Guest lecture by Josef Gregory Mahoney, PhD
Associate Professor of Politics, East China Normal University
Senior Researcher, Central Compilation and Translation Bureau
Research Fellow, Institute for Advanced Studies, Fudan University
Firstly, as a matter of epistemological analysis, we begin by examining
the "China model" and other contemporary Sinocentric or Chinese-inspired
developments as possibly indicating the emergence of a new, alternative
discourse, with implications for theories and practices of political
economy in China and around the world.
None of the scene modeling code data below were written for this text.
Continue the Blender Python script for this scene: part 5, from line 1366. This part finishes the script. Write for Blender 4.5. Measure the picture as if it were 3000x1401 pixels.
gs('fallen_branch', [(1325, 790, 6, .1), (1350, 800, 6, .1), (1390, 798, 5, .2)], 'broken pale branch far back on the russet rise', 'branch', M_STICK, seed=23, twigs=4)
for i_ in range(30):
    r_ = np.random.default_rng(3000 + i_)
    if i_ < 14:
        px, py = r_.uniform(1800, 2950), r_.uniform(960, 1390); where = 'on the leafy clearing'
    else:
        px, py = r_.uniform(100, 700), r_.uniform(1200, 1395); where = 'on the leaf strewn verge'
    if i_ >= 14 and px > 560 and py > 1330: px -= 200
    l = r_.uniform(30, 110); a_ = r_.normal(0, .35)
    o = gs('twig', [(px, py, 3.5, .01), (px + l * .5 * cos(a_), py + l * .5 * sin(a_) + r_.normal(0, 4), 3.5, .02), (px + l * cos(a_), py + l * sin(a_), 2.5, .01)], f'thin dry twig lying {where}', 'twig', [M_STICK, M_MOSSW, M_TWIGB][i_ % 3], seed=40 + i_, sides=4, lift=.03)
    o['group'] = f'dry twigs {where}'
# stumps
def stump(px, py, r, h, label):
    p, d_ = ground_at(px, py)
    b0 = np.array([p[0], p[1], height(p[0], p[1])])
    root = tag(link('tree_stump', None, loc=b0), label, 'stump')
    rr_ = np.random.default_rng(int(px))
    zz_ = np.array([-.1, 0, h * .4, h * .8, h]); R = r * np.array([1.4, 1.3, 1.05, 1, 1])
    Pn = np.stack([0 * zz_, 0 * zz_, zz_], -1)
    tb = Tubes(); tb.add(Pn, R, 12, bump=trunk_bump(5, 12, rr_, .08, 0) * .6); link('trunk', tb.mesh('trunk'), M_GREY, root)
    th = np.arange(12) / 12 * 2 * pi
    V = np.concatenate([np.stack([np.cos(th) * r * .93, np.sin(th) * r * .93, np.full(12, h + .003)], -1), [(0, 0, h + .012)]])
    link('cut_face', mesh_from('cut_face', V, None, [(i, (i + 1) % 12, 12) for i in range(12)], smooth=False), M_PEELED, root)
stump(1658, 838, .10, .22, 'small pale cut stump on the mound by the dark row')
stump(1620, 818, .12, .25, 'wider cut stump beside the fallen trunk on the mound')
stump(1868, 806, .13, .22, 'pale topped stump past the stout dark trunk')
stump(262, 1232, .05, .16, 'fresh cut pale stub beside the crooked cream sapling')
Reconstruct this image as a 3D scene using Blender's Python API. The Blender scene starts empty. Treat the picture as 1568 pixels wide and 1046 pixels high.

Although it is still too early to
conclude confidently that a viable, contemporary, future-oriented
"Chinese" alternative has formed, it is clear that both local and global
conditions for such change are ripe, insomuch as international crises
have eroded confidence in and exposed fault lines in Western models,
which again, we assess in epistemological terms. Secondly, we examine in
particular the "rational kernel in the mystical shell," and argue that
an understanding of Chinese Marxist dialectics remains a key to
understanding China politically and ideologically, which we demonstrate
in part through brief analyses of Mao Zedong Thought, Deng Xiaoping
Theory, Jiang Zemin's "Three Represents," Hu Jintao's "Scientific
Development Concept" and "Harmonious Society" campaign and associated
policymaking praxes. Thirdly, returning to our titular concern, we
reflect on the relative absence of dialectics in the Western
epistemological tradition, particularly in the modern period. We suggest
that a century of blending Chinese and Western thinking has given China
an edge-especially over the course of reform and opening up, when these
two epistemological traditions reached a synthesizing highpoint.
Brief Bio
Josef Gregory Mahoney, PhD, Associate Professor of Political Philosophy, Department of Politics, East China Normal University; Senior Researcher, Central Compilation and Translation Bureau under the Central Committee of the Communist Party of China; Research Associate, Contemporary China Research Center under the Institute for Advanced Studies at Fudan University; Assistant Editor of the US-based Journal of Chinese Political Science. Author of numerous papers in Chinese and English, principle areas of research and expertise include modern political thought and ideology in China and comparative Chinese and Western epistemologies.